_Work to be completed_
Exclude the pictures, then repeat the remaining data exactly.

_Given material_
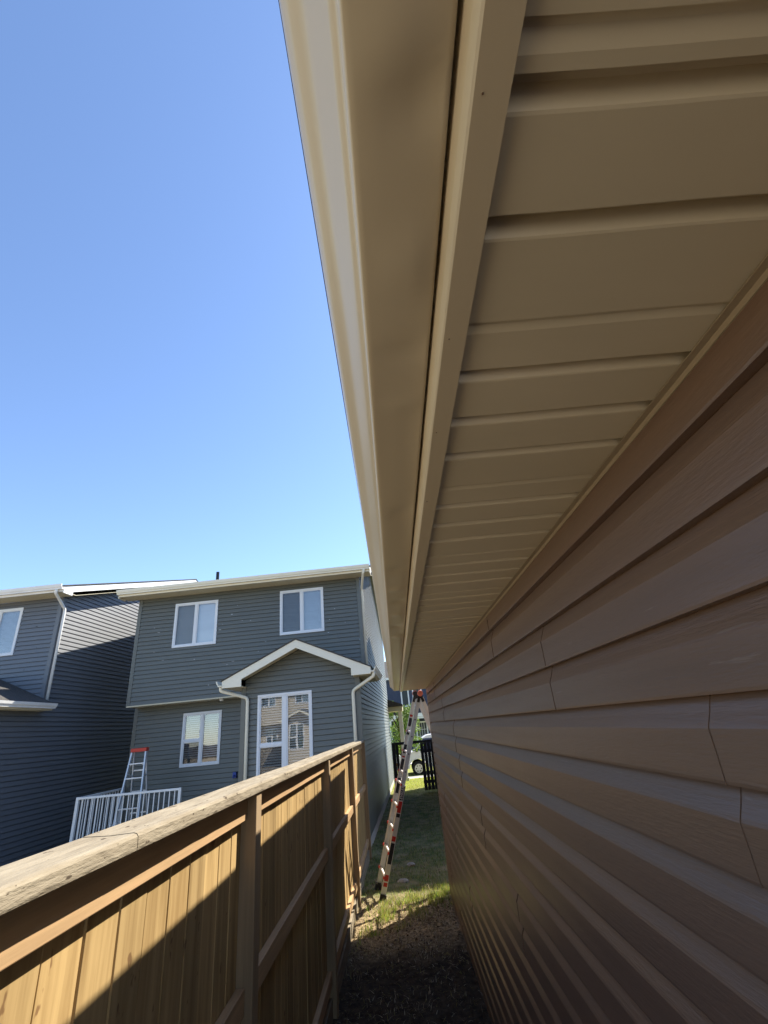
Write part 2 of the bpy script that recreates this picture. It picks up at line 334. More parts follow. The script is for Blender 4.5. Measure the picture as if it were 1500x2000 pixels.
# ------------------------------------------------------------------ garage we stand beside
GX = .518; GY1 = 7.5; GY0 = -1.0; ZS = H+.46
gar = empty('garage', (GX, 0, 0), label='brown vinyl sided garage with tan soffit and gutter, right beside the viewer', cat='garage')
DL = [(1, -.003), (.985, -.002), (.93, .0010), (.80, .0075), (.66, .0160), (.615, .0182), (.30, .0186), (.04, .0195), (0, .0185), (0, -.003)]
s = MB()
SEAMS = {1: [2.32, 5.98], 0: [1.57, 5.23], -1: [.83, 4.49], -2: [.74, 4.40], -3: [3.58, 7.2], -4: [2.81, 6.47], -5: [2.05, 5.7], -6: [1.3, 4.96], -7: [3.4, 6.9], -8: [2.6, 6.2]}
for r in range(-9, 2):
    za, zb = H+r*.254, min(H+(r+1)*.254, H+.448)
    if zb < .03: continue
    za = max(za, .02)
    ed = [GY0]+[q for q in SEAMS.get(r, [])]+[GY1-.06]
    for i in range(len(ed)-1):
        a, b = ed[i], ed[i+1]-(min(.018, .0010+.0045*max(0, ed[i+1]-.8)) if i < len(ed)-2 else 0)
        off = .0014*i
        def place(u, z, d, off=off, r=r):
            wv = .0022*nz(u*1.1, z*2.5, 4) + .0012*nz(u*4, z*6, 8)
            return (-(d+off+wv)-.004, u, z+.0025*nz(u*.7, r*3.1, 2))
        siding(s, a, b, za, zb, .127, DL, place, phase=H, du=.16)
        if i:                              # the thickness of the lapping panel's end
            for c in range(2):
                z_ = za+c*.127
                for (t1, d1), (t2, d2) in zip(DL[1:-1], DL[2:-1]):
                    if z_+t1*.127 <= zb: s.face([place(a, z_+t1*.127, d1), place(a, z_+t2*.127, d2), place(a, z_+t2*.127, d2-.0035), place(a, z_+t1*.127, d1-.0035)])
s.build('wall_siding', BROWN, gar)
s = MB(); s.box(0, .1, GY0, GY1-.03, 0.0, ZS+.1); s.build('wall_sheathing', DARK, gar)
s = MB(); s.box(-.022, .09, GY1-.066, GY1+.012, .0, ZS-.002); s.build('corner_post', BROWN, gar, bevel=.003)
# end wall facing the street
s = MB(); siding(s, .09, 6.5, .02, H+.448, .127, DL, lambda u, z, d: (u, GY1-.03+d, z), phase=H); 
def rz(x): return H+.60+.42*(x+.563)
siding(s, -.0, 6.5, H+.448, 5.0, .127, DL, lambda u, z, d: (u, GY1-.03+d, z), phase=H, clip=lambda z: ((z-H-.50)/.42-.563, 13-((z-H-.50)/.42-.563)))
s.build('end_wall_siding', BROWN, gar)
s = MB(); s.box(-.012, .0, GY0, GY1-.07, .0, .019); s.build('starter_strip', BROWN, gar)
# J-trim between soffit and siding
s = MB(); s.box(-.0200, -.002, GY0, GY1, H+.4495, H+.4515); s.box(-.0215, -.0200, GY0, GY1, H+.4500, H+.4600); s.box(-.034, -.0196, GY0, GY1, H+.4595, H+.4608); s.build('wall_trim', mat('trim_tan', (.36,.28,.18), .45, .5), gar)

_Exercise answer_
Write part 2 of the bpy script that recreates this picture. It picks up at line 334. More parts follow. The script is for Blender 4.5. Measure the picture as if it were 1500x2000 pixels.
# ------------------------------------------------------------------ garage we stand beside
GX = .518; GY1 = 7.5; GY0 = -1.0; ZS = H+.46
gar = empty('garage', (GX, 0, 0), label='brown vinyl sided garage with tan soffit and gutter, right beside the viewer', cat='garage')
DL = [(1, -.003), (.985, -.002), (.93, .0010), (.80, .0075), (.66, .0160), (.615, .0182), (.30, .0186), (.04, .0195), (0, .0185), (0, -.003)]
s = MB()
SEAMS = {1: [2.32, 5.98], 0: [1.57, 5.23], -1: [.83, 4.49], -2: [.74, 4.40], -3: [3.58, 7.2], -4: [2.81, 6.47], -5: [2.05, 5.7], -6: [1.3, 4.96], -7: [3.4, 6.9], -8: [2.6, 6.2]}
for r in range(-9, 2):
    za, zb = H+r*.254, min(H+(r+1)*.254, H+.448)
    if zb < .03: continue
    za = max(za, .02)
    ed = [GY0]+[q for q in SEAMS.get(r, [])]+[GY1-.06]
    for i in range(len(ed)-1):
        a, b = ed[i], ed[i+1]-(min(.018, .0010+.0045*max(0, ed[i+1]-.8)) if i < len(ed)-2 else 0)
        off = .0014*i
        def place(u, z, d, off=off, r=r):
            wv = .0022*nz(u*1.1, z*2.5, 4) + .0012*nz(u*4, z*6, 8)
            return (-(d+off+wv)-.004, u, z+.0025*nz(u*.7, r*3.1, 2))
        siding(s, a, b, za, zb, .127, DL, place, phase=H, du=.16)
        if i:                              # the thickness of the lapping panel's end
            for c in range(2):
                z_ = za+c*.127
                for (t1, d1), (t2, d2) in zip(DL[1:-1], DL[2:-1]):
                    if z_+t1*.127 <= zb: s.face([place(a, z_+t1*.127, d1), place(a, z_+t2*.127, d2), place(a, z_+t2*.127, d2-.0035), place(a, z_+t1*.127, d1-.0035)])
s.build('wall_siding', BROWN, gar)
s = MB(); s.box(0, .1, GY0, GY1-.03, 0.0, ZS+.1); s.build('wall_sheathing', DARK, gar)
s = MB(); s.box(-.022, .09, GY1-.066, GY1+.012, .0, ZS-.002); s.build('corner_post', BROWN, gar, bevel=.003)
# end wall facing the street
s = MB(); siding(s, .09, 6.5, .02, H+.448, .127, DL, lambda u, z, d: (u, GY1-.03+d, z), phase=H); 
def rz(x): return H+.60+.42*(x+.563)
siding(s, -.0, 6.5, H+.448, 5.0, .127, DL, lambda u, z, d: (u, GY1-.03+d, z), phase=H, clip=lambda z: ((z-H-.50)/.42-.563, 13-((z-H-.50)/.42-.563)))
s.build('end_wall_siding', BROWN, gar)
s = MB(); s.box(-.012, .0, GY0, GY1-.07, .0, .019); s.build('starter_strip', BROWN, gar)
# J-trim between soffit and siding
s = MB(); s.box(-.0200, -.002, GY0, GY1, H+.4495, H+.4515); s.box(-.0215, -.0200, GY0, GY1, H+.4500, H+.4600); s.box(-.034, -.0196, GY0, GY1, H+.4595, H+.4608); s.build('wall_trim', mat('trim_tan', (.36,.28,.18), .45, .5), gar)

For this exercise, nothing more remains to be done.